Horst, der Mensch: Der verschlungene Pfad in Richtung eines Lebens zum wohl aller Wesen – Geschichte eineseuropäischen Buddhisten - Stand 23.4.2022

Szene 107 – Der Blick in die Zukunft (1979)


Es war in den ersten Januartagen nach den Schulferien und ich wollte – wie jeden Werktag – mit dem Auto von Großauheim ins 25 km entfernte Gelnhausen fahren, wo ich als Berufsschullehrer arbeitete. Bald kam ich auf die Bundesstraße, die zwischen Hanau und Erlensee autobahnartig ausgebaut war. An diesem Tag war ganz leichter Schneefall, die Straßen waren geräumt, der Altschnee lag rechts neben der Straße aufgetürmt, aber auf der Straße war praktisch kein Schnee zu sehen. Es war zu der Zeit, da ich glaubte, mir könne im Straßenverkehr praktisch nichts passieren, da mir solches ein Wahrsager vorausgesagt hatte (vgl. Szene....) und mein bislang alles andere als defensiver Fahrstil dies zu bestätigen schien.

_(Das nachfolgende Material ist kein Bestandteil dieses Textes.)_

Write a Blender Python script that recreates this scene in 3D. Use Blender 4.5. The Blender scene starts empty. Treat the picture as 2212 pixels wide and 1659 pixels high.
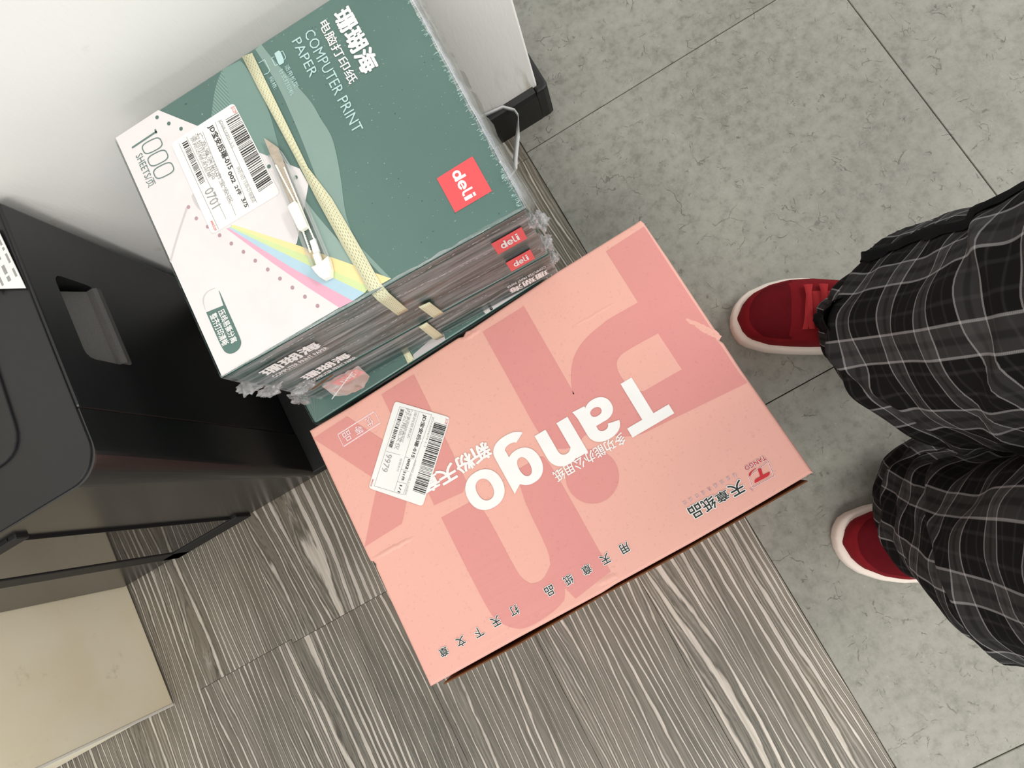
import bpy, bmesh, math, random
import numpy as np
from mathutils import Vector, Matrix, noise
from mathutils.geometry import tessellate_polygon
S = bpy.context.scene
COL = S.collection
# ------------------------------------------------------------------ camera
FPX = 1526.779
ROT = [[0.8631325, -0.4719878, -0.1884387], [-0.498182, -0.8593783, -0.128946], [-0.1010792, 0.2051743, -0.973583]]

cd = bpy.data.cameras.new('camera'); cam = bpy.data.objects.new('camera', cd); COL.objects.link(cam)
cd.sensor_fit = 'HORIZONTAL'; cd.sensor_width = 36.0; cd.lens = FPX / 2212 * 36.0
cd.clip_start = 0.01; cd.clip_end = 50
Rm = Matrix(ROT); Rb = Matrix(((1, 0, 0), (0, -1, 0), (0, 0, -1))) @ Rm
cam.matrix_world = Matrix.Translation((0, 0, 1.0)) @ Rb.transposed().to_4x4()
S.camera = cam
# ------------------------------------------------------------------ light and exposure
w = bpy.data.worlds.new('world'); S.world = w; w.use_nodes = True
w.node_tree.nodes['Background'].inputs[0].default_value = (0.93, 0.97, 1.0, 1)
w.node_tree.nodes['Background'].inputs[1].default_value = 1.0
def area(name, loc, sx, sy, power, col=(1, 0.965, 0.91), rot=(0, 0, 0)):
    l = bpy.data.lights.new(name, 'AREA'); l.shape = 'RECTANGLE'; l.size = sx; l.size_y = sy
    l.energy = power; l.color = col
    o = bpy.data.objects.new(name, l); o.location = loc; o.rotation_euler = rot; COL.objects.link(o); return o
area('ceiling_and_fill_light', (2.4, -0.08, 2.45), 0.6, 1.4, 80)
area('ceiling_and_fill_light', (-0.5, -1.25, 2.6), 1.2, 0.6, 44)
area('ceiling_and_fill_light', (-0.3, -3.5, 2.6), 1.2, 0.6, 32)  # unseen fill light added far off to brighten the wall
area('ceiling_and_fill_light', (1.4, -1.5, 2.6), 1.2, 0.6, 24)  # unseen fill light added to brighten the floor at lower right
S.view_settings.view_transform = 'Standard'; S.view_settings.look = 'None'
S.view_settings.gamma = 1; S.view_settings.use_curve_mapping = False
S.view_settings.exposure = -0.2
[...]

Also fuhr ich am Anfang des vierspurigen Abschnitts auf die linke Fahrspur, beschleunigte auf 80 und machte dann eine scharfe Bremsprobe, das Auto bremste ohne ins Rutschen zu geraten, die Straße war griffig, von Fahrbahnglätte keine Spur. Also kein Grund zum Schleichen!

Und wie das so meine Art war, blieb ich links, um mit gesetztem linken Blinker an allen vorbeizurauschen, die auf der rechten Fahrspur entlang krochen. Das waren damals erstaunlich wenige Fahrzeuge, und auf der linken Fahrspur war ich der einzige. Als ich mit 160 Stundenkilometern links entlangraste, sah ich in einiger Entfernung auf der rechten Fahrspur einen sehr langsamen LKW und dahinter einen VW-Käfer, der diesem schon geraume Zeit folgte, ohne überholen zu wollen. Doch ganz kurz bevor ich die beiden passieren wollte, zog der Käfer plötzlich nach links - ohne zu blinken, und offensichtlich ohne dass der Fahrer in den Rückspiegel gesehen hatte.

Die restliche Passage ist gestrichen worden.